News & Opinion | November 10, 2021 2:57 pm

Tom Hanks’s Beloved “Wilson” Just Sold at a Prop Auction for Over $300,000

Looks like the little guy made landfall, after all

A man holds the "Wilson" volleyball from Cast Away ahead of a prop auction.
"Wilson" was expected to fetch $80,000 at most.
Photo by Andrew Matthews/PA Images via Getty Images

The only volleyball to have ever delivered a Best Supporting Actor-worthy performance sold via online auction yesterday for the equivalent of $308,000. That’s right — “Wilson,” best friend to Tom Hanks in the 2000 classic Cast Away, is still around all these years later and has finally found a home.

Listed on the UK-based Prop Store, “Wilson” was expected to fetch $80,000 at most. But bidders were motivated by nostalgia for the massively popular film (it pulled in $430 million at the global box office), and apparently charmed by the lot’s description: “There is a dark brown-and-red ‘face’ on the front, representing Chuck’s bloody handprint. It features a faded pair of eyes, nose, and mouth. The top is torn open, and an array of tobacco stalks are inserted to replicate the appearance of hair.”

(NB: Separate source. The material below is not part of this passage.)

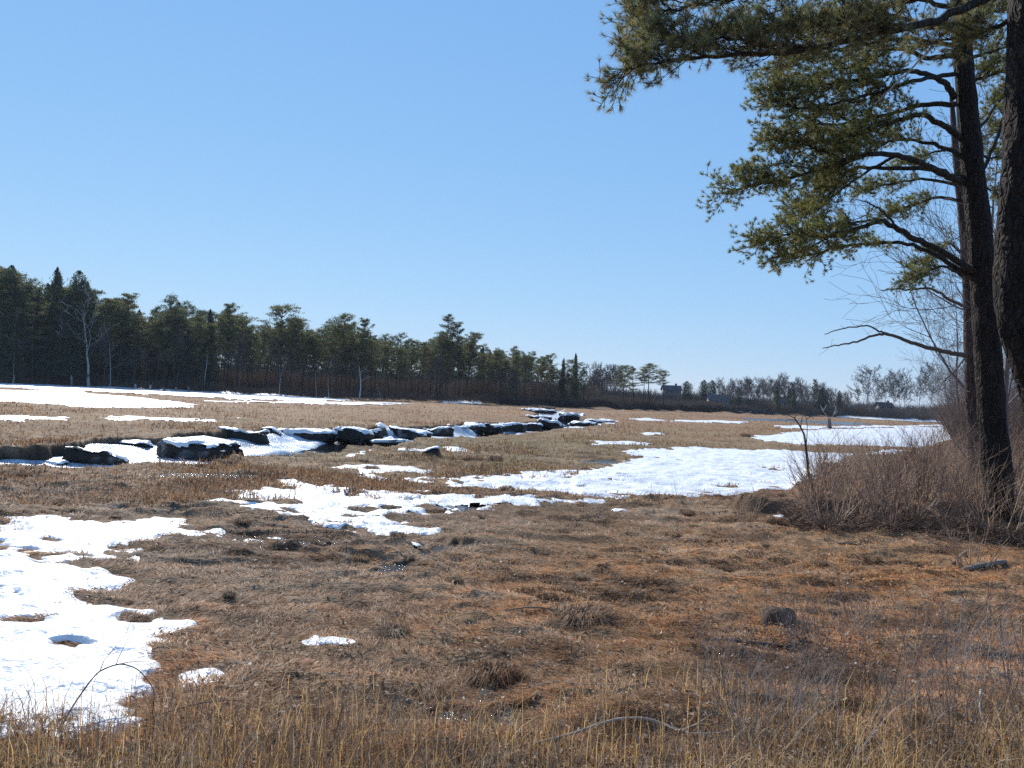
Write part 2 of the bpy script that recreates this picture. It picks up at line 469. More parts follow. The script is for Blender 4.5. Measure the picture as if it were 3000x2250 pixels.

wilson the volleyball from cast away
Wilson as a wiley youth.

The auctioneers also confirmed that this was the very volleyball that floated away from Hanks in the pivotal Pacific Ocean scene, when the ball dislodged from his makeshift raft and his character shouted “Wilson!” into the sky over and over again. The listing says: “This version of Wilson was placed in water for long periods during filming.”

At this point, Hanks is probably sick of strangers bellowing “Wilson!” (or, for that matter, “Run, Forrest!”) into his face, but it’s unsurprising that there is still such an affinity for the prop, which was once awarded the Critics’ Choice Award Winner for Best Inanimate Object. The well of emotion Cast Away fans feel as a drugstore athletic ball quietly floats into the sea is completely irrational, but that in itself is a testament to Hanks’s acting and the movie’s flawless screenwriting.

As for how the writers thought to include “Wilson” in the first place? Screenwriter William Broyles Jr. stranded himself on a beach in the Gulf of California for one week in order to find inspiration for the script. One day, a volleyball washed up on shore. He worked it into the story, realizing that the creation served another crucial purpose: it would give Hanks someone (something) to speak to.

Believe it or not, you don’t actually need hundreds of thousands of dollars to bring “Wilson” home. Wilson Sporting Goods sells a $20 volleyball with the little guy’s face printed on the side in mock blood-red. It’s also an official, regulations-size volleyball, so you can bring it down the beach in a pinch. Just go easy on him. That’s your new best friend.